________________
LECTURE IV.
183
Eastern coast from beyond the Equator to the Cape. What darkness there is at present among these races we have learnt from the history of the last wars, but we should not forget how highly some of these races, particularly the Zulus, are spoken of by English missionaries. If the number of converts among them is as yet small, perhaps it is well that it should be so. Bishop Callaway tells us that one lad, the first he baptized in Natal, told him that his mother, who witnessed the battle between the English troops under Cathcart and the Basutos, and observed the terrible effect of our artillery, was so much struck with the power displayed, that she concluded that they who could shake the very earth, could not be mistaken in anything, and advised her son to accept their religion.
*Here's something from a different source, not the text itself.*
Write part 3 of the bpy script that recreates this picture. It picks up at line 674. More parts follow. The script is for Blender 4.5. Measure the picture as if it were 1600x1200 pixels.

It is only the old story, that truth is on the side of the big battalions. But the same Bishop is evidently gaining influence by better means, and chiefly by schools which, as he truly says, 'must be the seed-bed of the Church, because Christianity flourishes with more vigour in the cultivated than in the uncultivated mind.' One of the Zulus, whose confidence Dr. Callaway had gained, said to him 1:
'We did not hear first from the white men about the King who is above. In summer-time, when it thunders, we say, "The King is playing." And if there is one who is afraid, the elder people say to him, "It is nothing but fear. What thing belonging to the King have you eaten?"
Another very old man stated (p. 50): When we were children, it was said: "The King is in heaven." We used constantly to hear this when we were children;
1 Dr. Callaway, 'Unkulunkulu,' p. 19.